NACBA Takes On 11th Circuit Judicial Estoppel Doctrine

Posted by NCBRC - December 1, 2016

NCBRC has filed an amicus brief in the Eleventh Circuit on behalf of the NACBA membership to address the issue of that circuit’s approach to judicial estoppel. Slater v. U.S. Steel, No. 12-15568 (filed October 24, 2016).

Twenty one months after filing an employment discrimination suit in federal district court against her former employer, U.S. Steel, Sandra Slater filed for bankruptcy. (The original case was filed under chapter 7 and later converted to chapter 13). She failed to list the pending federal case in her bankruptcy schedules. U.S. Steel then moved the district court to bar the discrimination suit based on the doctrine of judicial estoppel. The district court granted the motion and Ms. Slater appealed.

The Eleventh Circuit affirmed with a concurring opinion by Judge Tjoflat in which he agreed that the holding was compelled by the Eleventh Circuit decisions in Burnes v. Pemco Aeroplex, Inc., 291 F.3d 1282 (11th Cir. 2002), and Barger v. City of Cartersville, 348 F.3d 1289 (11th Cir. 2003), but argued that those cases were wrongly decided. He maintained that application of Eleventh Circuit judicial estoppel precedent led to the resulted that: “U.S. Steel is granted a windfall, Slater’s creditors are deprived of an asset, and the Bankruptcy Court is stripped of its discretion.” Slater v. U.S. Steel Corp., 820 F.3d 1193, 1235 (11th Cir. 2016).

The court then vacated that decision and granted Ms. Slater’s motion for reconsideration en banc.

In its brief, NACBA argues that, as interpreted by Burnes and Barger and their progeny, the doctrine of judicial estoppel has strayed from its original purpose of protecting the integrity of the judicial process and become an inappropriate remedy for debtor error or misconduct.

The Eleventh Circuit applies a two-prong test for application of judicial estoppel under which: 1) there must be an inconsistent position taken under oath and in a prior proceeding, and 2) there must be a motive to conceal the claim.

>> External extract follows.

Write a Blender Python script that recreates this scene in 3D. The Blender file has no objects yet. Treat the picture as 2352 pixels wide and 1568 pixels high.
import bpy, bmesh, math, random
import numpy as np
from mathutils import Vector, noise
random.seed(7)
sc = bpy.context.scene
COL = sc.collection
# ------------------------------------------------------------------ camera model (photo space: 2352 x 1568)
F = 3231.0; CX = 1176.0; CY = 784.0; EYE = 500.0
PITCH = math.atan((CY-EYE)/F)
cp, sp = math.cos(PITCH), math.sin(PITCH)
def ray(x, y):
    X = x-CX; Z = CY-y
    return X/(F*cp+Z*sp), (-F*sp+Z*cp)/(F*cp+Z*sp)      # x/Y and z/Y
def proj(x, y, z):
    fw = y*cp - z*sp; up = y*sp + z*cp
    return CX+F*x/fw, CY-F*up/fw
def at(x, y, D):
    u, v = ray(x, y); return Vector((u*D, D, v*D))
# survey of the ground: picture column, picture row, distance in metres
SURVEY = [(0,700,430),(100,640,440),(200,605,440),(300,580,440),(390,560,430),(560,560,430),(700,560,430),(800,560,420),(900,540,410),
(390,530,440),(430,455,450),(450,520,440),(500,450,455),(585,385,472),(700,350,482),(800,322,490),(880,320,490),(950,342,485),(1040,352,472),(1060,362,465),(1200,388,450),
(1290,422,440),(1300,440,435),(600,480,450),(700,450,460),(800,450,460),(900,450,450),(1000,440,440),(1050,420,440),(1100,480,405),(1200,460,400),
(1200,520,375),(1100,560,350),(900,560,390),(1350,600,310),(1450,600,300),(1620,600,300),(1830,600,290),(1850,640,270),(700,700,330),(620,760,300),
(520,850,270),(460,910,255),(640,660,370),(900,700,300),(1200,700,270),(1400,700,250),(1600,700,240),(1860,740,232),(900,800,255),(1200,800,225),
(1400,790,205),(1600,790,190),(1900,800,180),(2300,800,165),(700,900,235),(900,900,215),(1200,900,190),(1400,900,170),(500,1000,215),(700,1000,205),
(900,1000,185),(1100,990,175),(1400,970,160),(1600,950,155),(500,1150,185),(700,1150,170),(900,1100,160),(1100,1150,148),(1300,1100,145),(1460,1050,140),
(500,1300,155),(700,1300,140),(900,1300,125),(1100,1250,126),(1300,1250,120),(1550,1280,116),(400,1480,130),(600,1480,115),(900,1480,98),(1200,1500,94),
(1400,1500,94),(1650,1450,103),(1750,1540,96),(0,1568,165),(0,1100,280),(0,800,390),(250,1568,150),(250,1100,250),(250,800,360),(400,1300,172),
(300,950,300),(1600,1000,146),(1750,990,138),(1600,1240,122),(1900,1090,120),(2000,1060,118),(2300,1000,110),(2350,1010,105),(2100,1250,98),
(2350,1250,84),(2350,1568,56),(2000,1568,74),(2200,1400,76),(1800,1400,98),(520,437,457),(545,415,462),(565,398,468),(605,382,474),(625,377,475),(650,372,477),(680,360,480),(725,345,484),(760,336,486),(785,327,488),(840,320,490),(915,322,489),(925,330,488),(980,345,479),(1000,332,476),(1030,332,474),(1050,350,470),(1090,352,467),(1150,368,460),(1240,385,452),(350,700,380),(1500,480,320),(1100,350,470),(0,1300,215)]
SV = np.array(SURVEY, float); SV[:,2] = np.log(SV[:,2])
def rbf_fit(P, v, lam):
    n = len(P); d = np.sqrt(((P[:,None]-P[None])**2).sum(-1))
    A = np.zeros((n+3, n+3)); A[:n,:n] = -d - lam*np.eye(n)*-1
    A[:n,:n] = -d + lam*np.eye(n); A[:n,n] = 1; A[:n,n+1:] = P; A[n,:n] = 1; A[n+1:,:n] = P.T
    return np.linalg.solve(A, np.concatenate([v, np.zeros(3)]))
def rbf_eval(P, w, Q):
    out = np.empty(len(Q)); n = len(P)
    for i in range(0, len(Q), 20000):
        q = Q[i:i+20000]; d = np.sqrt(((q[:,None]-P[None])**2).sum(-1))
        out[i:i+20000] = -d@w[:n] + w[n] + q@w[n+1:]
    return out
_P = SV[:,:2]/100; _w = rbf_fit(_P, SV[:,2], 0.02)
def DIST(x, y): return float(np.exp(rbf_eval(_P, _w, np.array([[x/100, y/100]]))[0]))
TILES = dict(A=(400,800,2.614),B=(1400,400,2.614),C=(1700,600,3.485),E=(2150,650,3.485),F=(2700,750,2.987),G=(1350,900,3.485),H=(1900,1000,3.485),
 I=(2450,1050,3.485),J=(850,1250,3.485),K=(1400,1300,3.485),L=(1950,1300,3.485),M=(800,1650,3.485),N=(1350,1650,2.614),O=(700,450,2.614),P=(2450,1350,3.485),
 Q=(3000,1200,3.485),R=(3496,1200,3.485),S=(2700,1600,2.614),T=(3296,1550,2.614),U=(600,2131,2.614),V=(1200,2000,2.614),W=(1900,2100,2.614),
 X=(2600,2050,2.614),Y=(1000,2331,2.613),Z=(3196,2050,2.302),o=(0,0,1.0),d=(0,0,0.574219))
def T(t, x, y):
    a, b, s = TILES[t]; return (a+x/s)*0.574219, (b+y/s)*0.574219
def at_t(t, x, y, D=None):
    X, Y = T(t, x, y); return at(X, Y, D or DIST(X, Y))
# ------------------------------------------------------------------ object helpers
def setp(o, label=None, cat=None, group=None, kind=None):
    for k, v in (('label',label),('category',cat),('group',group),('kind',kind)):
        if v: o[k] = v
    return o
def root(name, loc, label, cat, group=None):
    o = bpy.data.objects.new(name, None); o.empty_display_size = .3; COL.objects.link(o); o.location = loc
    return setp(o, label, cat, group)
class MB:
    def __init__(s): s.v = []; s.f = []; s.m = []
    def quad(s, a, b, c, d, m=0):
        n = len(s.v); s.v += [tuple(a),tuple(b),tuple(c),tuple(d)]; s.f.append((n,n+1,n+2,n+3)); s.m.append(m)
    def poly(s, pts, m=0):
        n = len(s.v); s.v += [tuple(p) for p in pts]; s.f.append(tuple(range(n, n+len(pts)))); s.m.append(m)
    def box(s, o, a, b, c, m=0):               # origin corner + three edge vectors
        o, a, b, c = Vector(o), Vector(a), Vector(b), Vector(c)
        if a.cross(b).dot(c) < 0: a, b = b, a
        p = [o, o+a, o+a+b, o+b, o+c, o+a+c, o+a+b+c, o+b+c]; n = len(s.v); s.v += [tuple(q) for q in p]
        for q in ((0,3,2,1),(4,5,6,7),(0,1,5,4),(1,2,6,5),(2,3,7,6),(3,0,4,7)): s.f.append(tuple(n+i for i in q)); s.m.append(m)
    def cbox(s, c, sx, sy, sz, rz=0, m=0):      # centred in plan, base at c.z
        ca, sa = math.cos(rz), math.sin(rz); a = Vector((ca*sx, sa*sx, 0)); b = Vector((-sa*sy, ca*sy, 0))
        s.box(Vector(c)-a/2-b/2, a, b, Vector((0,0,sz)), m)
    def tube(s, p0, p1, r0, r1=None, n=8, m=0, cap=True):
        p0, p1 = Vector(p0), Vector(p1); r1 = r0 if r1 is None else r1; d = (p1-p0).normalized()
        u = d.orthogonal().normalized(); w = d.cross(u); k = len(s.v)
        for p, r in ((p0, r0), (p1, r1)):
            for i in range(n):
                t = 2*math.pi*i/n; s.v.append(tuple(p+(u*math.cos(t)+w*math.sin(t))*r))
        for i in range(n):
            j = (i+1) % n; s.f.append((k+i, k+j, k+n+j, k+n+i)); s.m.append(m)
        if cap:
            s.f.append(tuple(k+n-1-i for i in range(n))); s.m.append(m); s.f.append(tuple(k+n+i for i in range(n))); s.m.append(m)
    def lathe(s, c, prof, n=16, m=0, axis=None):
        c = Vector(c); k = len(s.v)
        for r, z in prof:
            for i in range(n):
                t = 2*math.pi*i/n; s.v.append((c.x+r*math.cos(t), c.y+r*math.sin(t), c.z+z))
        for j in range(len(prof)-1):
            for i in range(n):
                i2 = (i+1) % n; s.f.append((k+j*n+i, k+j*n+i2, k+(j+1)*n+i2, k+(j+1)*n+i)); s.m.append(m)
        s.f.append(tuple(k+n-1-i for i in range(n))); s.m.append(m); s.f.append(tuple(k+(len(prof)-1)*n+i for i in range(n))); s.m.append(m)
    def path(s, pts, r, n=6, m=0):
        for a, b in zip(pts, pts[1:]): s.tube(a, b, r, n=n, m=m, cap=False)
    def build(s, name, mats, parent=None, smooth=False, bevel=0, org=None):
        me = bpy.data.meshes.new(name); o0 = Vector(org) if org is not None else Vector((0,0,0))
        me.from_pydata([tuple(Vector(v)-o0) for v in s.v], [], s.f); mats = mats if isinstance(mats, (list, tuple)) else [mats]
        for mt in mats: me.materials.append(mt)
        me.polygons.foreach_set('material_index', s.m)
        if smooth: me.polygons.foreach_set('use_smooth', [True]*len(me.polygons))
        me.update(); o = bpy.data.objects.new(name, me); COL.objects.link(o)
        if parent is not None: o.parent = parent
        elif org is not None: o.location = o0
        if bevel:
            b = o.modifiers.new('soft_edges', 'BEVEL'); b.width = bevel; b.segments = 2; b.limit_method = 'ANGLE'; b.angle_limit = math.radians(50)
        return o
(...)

In its brief, NACBA argues that the way these prongs are applied in the Eleventh Circuit renders the application of judicial estoppel non-discretionary. Under the holdings in Burnes and Barger, when a debtor omits a legal claim from her bankruptcy, even if that omission is inadvertent, she has taken an inconsistent position that may not be corrected once that position is challenged. Also, so long as the debtor knows of the claim or has a motive to conceal it, “intentional manipulation” of the bankruptcy process is likewise inferred as a matter of law. This lack of judicial discretion is counter to the Supreme Court’s admonition in New Hampshire v. Maine, 532 U.S. 742 (2001), that judicial estoppel not be rigidly applied.

Generally, the brief argues that it is usually the district court in the prior legal action that makes the decision as to the application of the doctrine even though the non-disclosure takes place in the bankruptcy court. By putting judicial estoppel in the hands of the district court, the procedures available in bankruptcy, such as amendments to schedules and reopening of closed cases under flexible circumstances, are rendered useless.

Moreover, expansion of the Burnes/Barger doctrine in Robinson v. Tyson Foods, Inc., 595 F.3d 1269, 1274 (11th Cir. 2010), has made judicial estoppel even more burdensome to chapter 13 debtors by requiring them to amend their schedules to reflect post-petition legal claims notwithstanding that neither the Code nor Bankruptcy Rules impose such a requirement. This judicially-imposed obligation punishes the unwary or innocent debtor and creates a windfall opportunity for savvy defendants.

Finally, the brief makes the case that the Burnes/Barger doctrine has evolved away from its ostensible purpose of preventing inconsistent legal positions, and is instead used to punish fraud which should more appropriately be dealt with by other provisions in the bankruptcy code and rules. A better approach to cases such as Slater, the brief contends, would be a challenge to the debtor’s standing. In chapter 7, unless the asset is abandoned, the trustee would be the party with standing to pursue a pre-petition legal claim, and in chapter 13, the debtor’s standing to pursue the claim would continue with any recovery benefitting the estate.

In the event of actual fraud on the part of the bankruptcy debtor, there are ways to address that conduct without resort to inappropriate judicial estoppel. Such remedies may include denial of discharge and/or sanctions within the bankruptcy proceeding, or even criminal charges in particularly egregious cases.

The brief proposes that if judicial estoppel continues to apply in these cases, the court should temper its application to eliminate automatic inferences with respect to inconsistencies and malicious intent. At minimum, judicial estoppel should not prevent a chapter 7 trustee from pursuing the debtor’s legal action. In short, discretion as to the application of judicial estoppel should be restored to the bankruptcy court.

NACBA is grateful to J. Erik Heath for authoring the brief.